Town’s good fortune continued as a reckless challenge on O’Brien by his erstwhile colleague Stearman, following an excellent early press which forced a big error, had the referee producing a fairly straightforward red card. It was just as reckless, and probably more so, as Koroma’s on Friday night but this time the referee was competent.

It has been a regular feature down the years that Town are often comically inept when facing 10 men, though they did take advantage when Blackpool were reduced a few weeks ago; even so, Stearman’s departure was not quite the gift outsiders would assume.

Naturally, the Rams were limited by the decision and what promised to be an open and exciting game became a frustrating and attritional affair with the visitors, not unnaturally, digging in for a point and Town struggling to make their numerical supremacy count for long periods.

The initial euphoria of seeing an opposition player dismissed usually wanes fairly quickly as it dawns that the advantage is more marginal than assumed and frustration, on and off the pitch, follows on behind. Town didn’t deserve the boos of a small amount of supporters, but their attempts to pick their way through a deep defensive wall were not particularly inspiring and creating good chances proved difficult.

Not that the home side lacked energy and, if anything, it was over elaboration which saw them falter as they sighted goal. One intricate move involving Sinani, Toffolo and O’Brien opened up the visitors at last only for Holmes’ effort from a fairly tight angle to be well saved by Allsop (a dead ball was mistakenly awarded).

Overall, though, Town were restricted to half chances and thwarted by a very good defensive performance by the visitors.

Unsurprisingly, Corberán’s half time change saw Pearson replaced by Eiting who finally saw a peopled stadium as his second Town career begins. With Hogg moving to defence, Corberán was signalling good intent, but Eiting’s stumbling introduction to the game with 3 consecutive poor passes failed to provide the desired momentum.

In fact, the first chance of note fell to Derby and Town only escaped considerable embarrassment because Sibley just failed to bring the ball under control when he was heading for a one on one with Nicholls.

The scare did prompt a reaction from Town, though they still failed to threaten as the final 20 minutes approached. They should have been further aided by another sending off when Ebosele, who impressively snuffed out Thomas’s threat pretty much entirely, fouled O’Brien to stop a break having already been booked for kicking the ball away.

Rather belatedly, after nearly half an hour of insignificant threat from the home side, Corberán replaced Hogg with Rhodes and gave the Rams something different to think about. By this point, Pipa had revitalised the right flank having replaced the dependable Turton and he helped Thomas find more space with his surging runs.

On the three quarter mark, good fortune shone on the hosts again as a move involving simple passing by Sinani, O’Brien and Eiting found Holmes on the edge of the box. At the point of taking the shot, Bielik threw himself at the ball which diverted it in a loop over the beaten keeper. 

The relief of the home contingent contrasted sharply with Derby’s despair as they saw all their hard work undone by a deflection.
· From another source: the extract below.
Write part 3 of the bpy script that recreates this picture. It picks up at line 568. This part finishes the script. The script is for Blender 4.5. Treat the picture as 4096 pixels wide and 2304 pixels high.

Cruel.

With nothing to lose, the visitors pushed forward and were always vulnerable to the counter, with their defensive shape necessarily abandoned and, sure enough, an incisive Town attack freed Ward to shoot at Allsop who parried in to the path of Rhodes to register his first goal of the season and his 74th for the club.

Rhodes could have added a third late on but inexplicably got his legs tangled up and the chance was gone.

So another 3 points gained, the unbeaten run extended and a strengthened squad with 2 Chelsea loanees to be added over the next few weeks. It wasn’t particularly pretty, often frustrating and far from straightforward against a valiant opponent but Town maintain their challenge with momentum and promise.

An excellent transfer window gives Town a very good platform for the rest of the season; carpe diem.